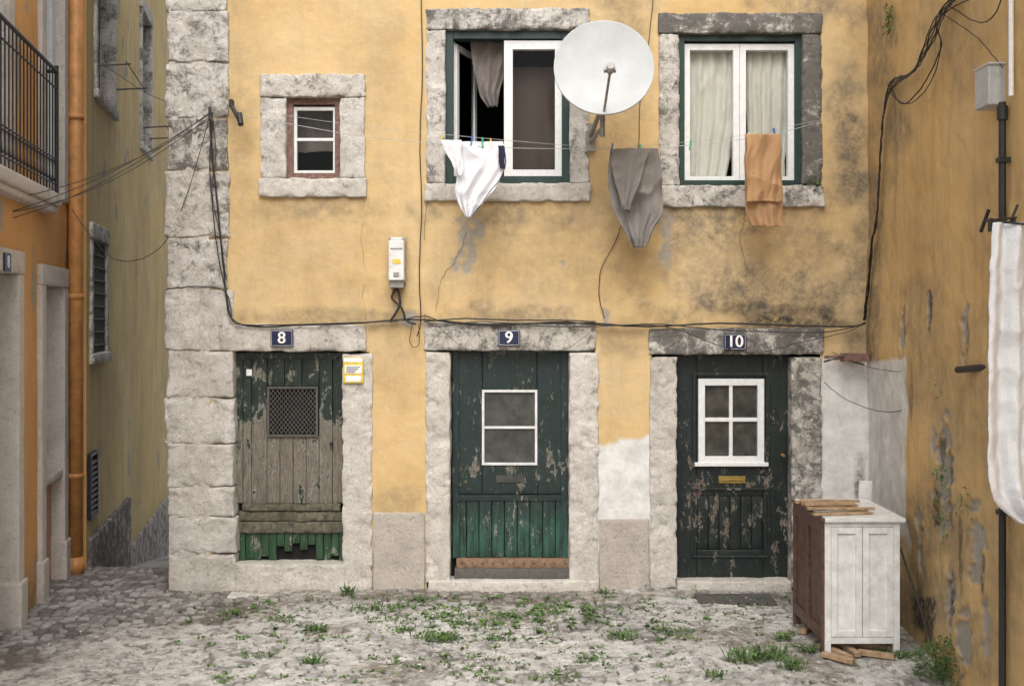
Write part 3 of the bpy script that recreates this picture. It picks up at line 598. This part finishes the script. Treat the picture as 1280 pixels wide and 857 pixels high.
b=B(T1);b.box(8.15,8.9,.2,.26,-.2,2.8);b.obj('street_door','stoneL',oh)
# balcony
e=empty('balcony');e.parent=oh
Tb=mkT(-2.15,-.18,-1)
b=B(Tb);b.rock(6.5,10.0,0,.4,3.39,3.5,r=.02,amp=.003,dirt=.1,tone=.2);b.rock(6.5,9.97,.03,.4,3.33,3.392,r=.02,amp=.003,dirt=.3,tone=.2);b.obj('slab','stoneL',e,smooth=True)
b=B(Tb)
for q in np.arange(6.6,9.99,.11): b.tube((q,.04,3.5),(q,.04,4.56),.006,6)
for q in np.arange(.12,.34,.09): b.tube((9.95,q,3.5),(9.95,q,4.56),.006,6)
b.tube((6.5,.04,4.57),(9.96,.04,4.57),.017,8);b.tube((9.95,.04,4.57),(9.95,.35,4.57),.017,8);b.tube((9.95,.04,3.62),(9.95,.35,3.62),.01,8)
for zq in(3.58,3.80,4.42): b.tube((6.5,.04,zq),(9.95,.04,zq),.008,8)
b.tube((9.95,.04,3.5),(9.95,.04,4.62),.018,8)
for q in np.arange(6.655,9.95,.11):
    for zc,rr in((3.69,.05),):
        for k in range(10):
            a0=k*.628;a1=a0+.628;b.tube((q+rr*math.cos(a0),.04,zc+rr*math.sin(a0)*1.8),(q+rr*math.cos(a1),.04,zc+rr*math.sin(a1)*1.8),.005,5)
b.obj('railing','iron',e)
e=empty('house_number_sign');b=B(T1);b.box(8.38,8.56,-.06,-.05,2.76,2.9);b.obj('plate','blue',e)
o=text('digits','8',T1(np.array([[8.47,-.063,2.83]]))[0],.13,'digit',e,rotz=math.pi/2+.18)
# ochre house
och=empty('ochre_house')
h2=[(11.4,12.66,4.72,6.3),(14.74,15.8,4.71,6.45),(11.15,12.1,2.07,3.2)]
wall('wall_plaster',T2,axis(10.95,20,.04,[h[i] for h in h2 for i in(0,1)],outer=(24,)),axis(-2.5,7,.04,[h[i] for h in h2 for i in(2,3)],outer=(7.4,)),h2,fp(60,-.6),'ochre',och)
b=B(T2);b.box(10.97,24,.3,4,-2.5,7.4);b.obj('house_body','dark',och)
b=B(T2);b.box(10.94,10.97,-.004,.5,-.6,7.39);b.obj('end_wall','orange',och)
b=B(T2)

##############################

* [What you should do]:
The listing above must be printed again exactly, minus its pictures.

* [Solved problem]:
Write part 3 of the bpy script that recreates this picture. It picks up at line 598. This part finishes the script. Treat the picture as 1280 pixels wide and 857 pixels high.
b=B(T1);b.box(8.15,8.9,.2,.26,-.2,2.8);b.obj('street_door','stoneL',oh)
# balcony
e=empty('balcony');e.parent=oh
Tb=mkT(-2.15,-.18,-1)
b=B(Tb);b.rock(6.5,10.0,0,.4,3.39,3.5,r=.02,amp=.003,dirt=.1,tone=.2);b.rock(6.5,9.97,.03,.4,3.33,3.392,r=.02,amp=.003,dirt=.3,tone=.2);b.obj('slab','stoneL',e,smooth=True)
b=B(Tb)
for q in np.arange(6.6,9.99,.11): b.tube((q,.04,3.5),(q,.04,4.56),.006,6)
for q in np.arange(.12,.34,.09): b.tube((9.95,q,3.5),(9.95,q,4.56),.006,6)
b.tube((6.5,.04,4.57),(9.96,.04,4.57),.017,8);b.tube((9.95,.04,4.57),(9.95,.35,4.57),.017,8);b.tube((9.95,.04,3.62),(9.95,.35,3.62),.01,8)
for zq in(3.58,3.80,4.42): b.tube((6.5,.04,zq),(9.95,.04,zq),.008,8)
b.tube((9.95,.04,3.5),(9.95,.04,4.62),.018,8)
for q in np.arange(6.655,9.95,.11):
    for zc,rr in((3.69,.05),):
        for k in range(10):
            a0=k*.628;a1=a0+.628;b.tube((q+rr*math.cos(a0),.04,zc+rr*math.sin(a0)*1.8),(q+rr*math.cos(a1),.04,zc+rr*math.sin(a1)*1.8),.005,5)
b.obj('railing','iron',e)
e=empty('house_number_sign');b=B(T1);b.box(8.38,8.56,-.06,-.05,2.76,2.9);b.obj('plate','blue',e)
o=text('digits','8',T1(np.array([[8.47,-.063,2.83]]))[0],.13,'digit',e,rotz=math.pi/2+.18)
# ochre house
och=empty('ochre_house')
h2=[(11.4,12.66,4.72,6.3),(14.74,15.8,4.71,6.45),(11.15,12.1,2.07,3.2)]
wall('wall_plaster',T2,axis(10.95,20,.04,[h[i] for h in h2 for i in(0,1)],outer=(24,)),axis(-2.5,7,.04,[h[i] for h in h2 for i in(2,3)],outer=(7.4,)),h2,fp(60,-.6),'ochre',och)
b=B(T2);b.box(10.97,24,.3,4,-2.5,7.4);b.obj('house_body','dark',och)
b=B(T2);b.box(10.94,10.97,-.004,.5,-.6,7.39);b.obj('end_wall','orange',och)
b=B(T2)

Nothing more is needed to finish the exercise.